## Exercise task
From the first line of the data below, repeat each line exactly until you reach the line with "RX, RY = 3.75, -3.12"; include that line too.

## begin Data section

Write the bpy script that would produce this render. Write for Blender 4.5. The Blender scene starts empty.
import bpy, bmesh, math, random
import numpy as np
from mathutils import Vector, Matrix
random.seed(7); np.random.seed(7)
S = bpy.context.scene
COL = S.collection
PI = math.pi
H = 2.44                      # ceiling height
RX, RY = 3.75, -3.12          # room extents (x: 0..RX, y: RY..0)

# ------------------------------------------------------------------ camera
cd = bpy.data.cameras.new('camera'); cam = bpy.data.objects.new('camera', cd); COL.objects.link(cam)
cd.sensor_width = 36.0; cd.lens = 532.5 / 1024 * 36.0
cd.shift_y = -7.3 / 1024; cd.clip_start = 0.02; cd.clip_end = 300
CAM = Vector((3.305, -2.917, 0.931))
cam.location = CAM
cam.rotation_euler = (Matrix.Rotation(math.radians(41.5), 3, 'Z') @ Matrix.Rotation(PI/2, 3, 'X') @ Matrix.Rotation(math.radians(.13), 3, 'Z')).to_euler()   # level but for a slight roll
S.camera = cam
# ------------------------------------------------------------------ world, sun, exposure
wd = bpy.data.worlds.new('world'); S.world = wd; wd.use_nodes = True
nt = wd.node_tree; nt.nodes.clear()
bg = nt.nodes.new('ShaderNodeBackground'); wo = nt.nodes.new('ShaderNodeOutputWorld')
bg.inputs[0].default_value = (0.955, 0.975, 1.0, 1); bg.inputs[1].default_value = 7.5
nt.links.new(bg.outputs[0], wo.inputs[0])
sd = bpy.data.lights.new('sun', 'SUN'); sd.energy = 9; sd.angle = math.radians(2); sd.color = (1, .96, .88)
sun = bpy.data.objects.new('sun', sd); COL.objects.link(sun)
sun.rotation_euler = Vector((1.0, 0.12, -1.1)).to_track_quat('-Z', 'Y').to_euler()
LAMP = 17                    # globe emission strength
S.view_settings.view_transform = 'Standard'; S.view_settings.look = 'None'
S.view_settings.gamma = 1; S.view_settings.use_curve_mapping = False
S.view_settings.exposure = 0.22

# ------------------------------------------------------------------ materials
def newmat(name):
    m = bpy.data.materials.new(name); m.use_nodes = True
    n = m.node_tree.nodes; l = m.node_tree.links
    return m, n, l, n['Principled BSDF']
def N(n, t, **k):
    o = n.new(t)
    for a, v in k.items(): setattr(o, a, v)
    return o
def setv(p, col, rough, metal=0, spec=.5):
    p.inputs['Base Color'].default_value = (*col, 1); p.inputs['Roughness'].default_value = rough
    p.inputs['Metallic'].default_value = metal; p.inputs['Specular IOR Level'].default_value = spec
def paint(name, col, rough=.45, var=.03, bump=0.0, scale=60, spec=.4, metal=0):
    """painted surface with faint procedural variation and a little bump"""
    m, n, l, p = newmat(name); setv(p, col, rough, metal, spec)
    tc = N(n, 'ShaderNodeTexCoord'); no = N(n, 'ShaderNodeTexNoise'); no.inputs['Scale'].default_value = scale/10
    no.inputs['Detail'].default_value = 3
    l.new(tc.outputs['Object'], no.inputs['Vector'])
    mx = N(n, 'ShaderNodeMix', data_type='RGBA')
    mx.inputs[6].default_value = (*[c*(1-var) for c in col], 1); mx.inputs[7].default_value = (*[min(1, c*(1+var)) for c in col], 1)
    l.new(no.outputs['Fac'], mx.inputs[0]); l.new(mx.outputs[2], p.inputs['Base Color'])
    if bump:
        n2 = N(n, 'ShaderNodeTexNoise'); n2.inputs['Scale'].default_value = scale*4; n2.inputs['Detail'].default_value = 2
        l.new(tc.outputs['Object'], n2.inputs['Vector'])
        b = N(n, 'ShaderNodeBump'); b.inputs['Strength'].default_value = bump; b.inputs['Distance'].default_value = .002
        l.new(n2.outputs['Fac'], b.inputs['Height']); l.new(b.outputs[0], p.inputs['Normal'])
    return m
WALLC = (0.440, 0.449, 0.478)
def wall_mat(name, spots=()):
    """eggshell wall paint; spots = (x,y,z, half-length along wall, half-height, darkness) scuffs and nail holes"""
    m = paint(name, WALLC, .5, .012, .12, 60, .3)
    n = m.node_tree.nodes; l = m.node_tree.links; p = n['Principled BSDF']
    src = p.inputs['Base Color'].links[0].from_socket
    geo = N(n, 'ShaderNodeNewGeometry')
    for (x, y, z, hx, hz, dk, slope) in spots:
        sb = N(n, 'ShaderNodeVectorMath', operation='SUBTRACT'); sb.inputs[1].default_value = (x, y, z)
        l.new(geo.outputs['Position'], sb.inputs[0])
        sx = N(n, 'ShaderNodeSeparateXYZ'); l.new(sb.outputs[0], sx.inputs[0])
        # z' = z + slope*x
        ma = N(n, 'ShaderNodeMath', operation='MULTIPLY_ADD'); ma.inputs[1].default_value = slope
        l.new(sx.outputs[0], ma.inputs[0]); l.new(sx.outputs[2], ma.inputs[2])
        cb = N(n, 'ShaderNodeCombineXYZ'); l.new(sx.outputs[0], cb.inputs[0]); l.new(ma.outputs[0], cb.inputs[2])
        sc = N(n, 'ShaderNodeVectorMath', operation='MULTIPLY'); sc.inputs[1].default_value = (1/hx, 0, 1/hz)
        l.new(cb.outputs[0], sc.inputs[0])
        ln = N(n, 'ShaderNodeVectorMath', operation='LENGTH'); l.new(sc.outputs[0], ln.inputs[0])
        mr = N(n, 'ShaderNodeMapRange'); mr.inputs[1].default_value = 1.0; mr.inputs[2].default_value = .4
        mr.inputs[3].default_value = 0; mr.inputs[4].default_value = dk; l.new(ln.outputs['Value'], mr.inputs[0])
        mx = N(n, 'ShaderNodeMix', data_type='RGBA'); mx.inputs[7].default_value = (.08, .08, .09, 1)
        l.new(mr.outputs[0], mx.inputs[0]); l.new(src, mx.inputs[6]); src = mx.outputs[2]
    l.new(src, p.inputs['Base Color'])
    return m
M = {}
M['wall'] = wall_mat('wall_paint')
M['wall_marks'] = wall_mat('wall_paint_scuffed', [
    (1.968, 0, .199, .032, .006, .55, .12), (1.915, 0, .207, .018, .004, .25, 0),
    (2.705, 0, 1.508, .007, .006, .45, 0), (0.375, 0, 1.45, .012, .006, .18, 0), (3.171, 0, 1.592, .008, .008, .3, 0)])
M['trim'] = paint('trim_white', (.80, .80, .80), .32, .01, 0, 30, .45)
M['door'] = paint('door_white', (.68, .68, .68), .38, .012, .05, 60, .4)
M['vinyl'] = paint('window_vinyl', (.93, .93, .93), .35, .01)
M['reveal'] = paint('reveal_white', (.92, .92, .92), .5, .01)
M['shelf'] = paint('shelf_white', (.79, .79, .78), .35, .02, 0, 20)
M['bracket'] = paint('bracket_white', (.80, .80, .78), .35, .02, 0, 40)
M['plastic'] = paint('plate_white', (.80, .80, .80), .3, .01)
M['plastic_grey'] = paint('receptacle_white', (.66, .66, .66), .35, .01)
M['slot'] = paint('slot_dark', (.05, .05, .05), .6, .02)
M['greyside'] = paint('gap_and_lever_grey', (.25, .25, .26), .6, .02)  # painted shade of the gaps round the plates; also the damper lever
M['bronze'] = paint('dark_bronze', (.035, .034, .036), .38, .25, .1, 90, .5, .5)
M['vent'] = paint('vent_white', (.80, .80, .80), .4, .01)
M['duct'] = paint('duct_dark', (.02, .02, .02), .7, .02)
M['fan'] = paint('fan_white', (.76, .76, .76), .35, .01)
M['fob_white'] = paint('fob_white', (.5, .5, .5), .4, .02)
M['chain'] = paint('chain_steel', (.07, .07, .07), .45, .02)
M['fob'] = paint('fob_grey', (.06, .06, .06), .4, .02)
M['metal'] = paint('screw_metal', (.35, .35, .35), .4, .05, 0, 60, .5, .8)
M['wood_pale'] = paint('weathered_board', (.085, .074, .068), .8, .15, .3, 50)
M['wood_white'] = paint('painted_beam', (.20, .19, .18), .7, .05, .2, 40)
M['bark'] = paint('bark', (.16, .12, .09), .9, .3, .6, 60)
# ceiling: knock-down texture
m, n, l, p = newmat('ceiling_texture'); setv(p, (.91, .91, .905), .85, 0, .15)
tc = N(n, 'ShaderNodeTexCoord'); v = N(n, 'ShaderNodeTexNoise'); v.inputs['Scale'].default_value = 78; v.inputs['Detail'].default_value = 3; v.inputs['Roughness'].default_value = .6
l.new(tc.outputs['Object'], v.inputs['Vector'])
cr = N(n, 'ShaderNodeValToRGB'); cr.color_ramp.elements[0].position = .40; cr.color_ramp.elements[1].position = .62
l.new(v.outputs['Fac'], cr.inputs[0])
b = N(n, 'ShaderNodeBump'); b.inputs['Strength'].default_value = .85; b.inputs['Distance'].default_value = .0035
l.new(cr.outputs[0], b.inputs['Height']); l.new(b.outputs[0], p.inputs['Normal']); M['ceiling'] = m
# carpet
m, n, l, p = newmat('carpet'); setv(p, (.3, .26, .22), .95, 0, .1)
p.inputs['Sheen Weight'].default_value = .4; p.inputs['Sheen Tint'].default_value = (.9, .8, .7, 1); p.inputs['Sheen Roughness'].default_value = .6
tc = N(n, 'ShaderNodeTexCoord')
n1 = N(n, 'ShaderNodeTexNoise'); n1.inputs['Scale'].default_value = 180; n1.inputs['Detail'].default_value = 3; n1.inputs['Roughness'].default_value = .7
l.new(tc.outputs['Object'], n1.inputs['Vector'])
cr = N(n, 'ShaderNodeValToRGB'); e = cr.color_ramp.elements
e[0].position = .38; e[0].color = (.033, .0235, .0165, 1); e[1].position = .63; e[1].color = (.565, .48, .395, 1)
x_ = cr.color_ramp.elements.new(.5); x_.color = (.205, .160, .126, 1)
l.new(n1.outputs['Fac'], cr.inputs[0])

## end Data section

## Exercise answer
Write the bpy script that would produce this render. Write for Blender 4.5. The Blender scene starts empty.
import bpy, bmesh, math, random
import numpy as np
from mathutils import Vector, Matrix
random.seed(7); np.random.seed(7)
S = bpy.context.scene
COL = S.collection
PI = math.pi
H = 2.44                      # ceiling height
RX, RY = 3.75, -3.12          # room extents (x: 0..RX, y: RY..0)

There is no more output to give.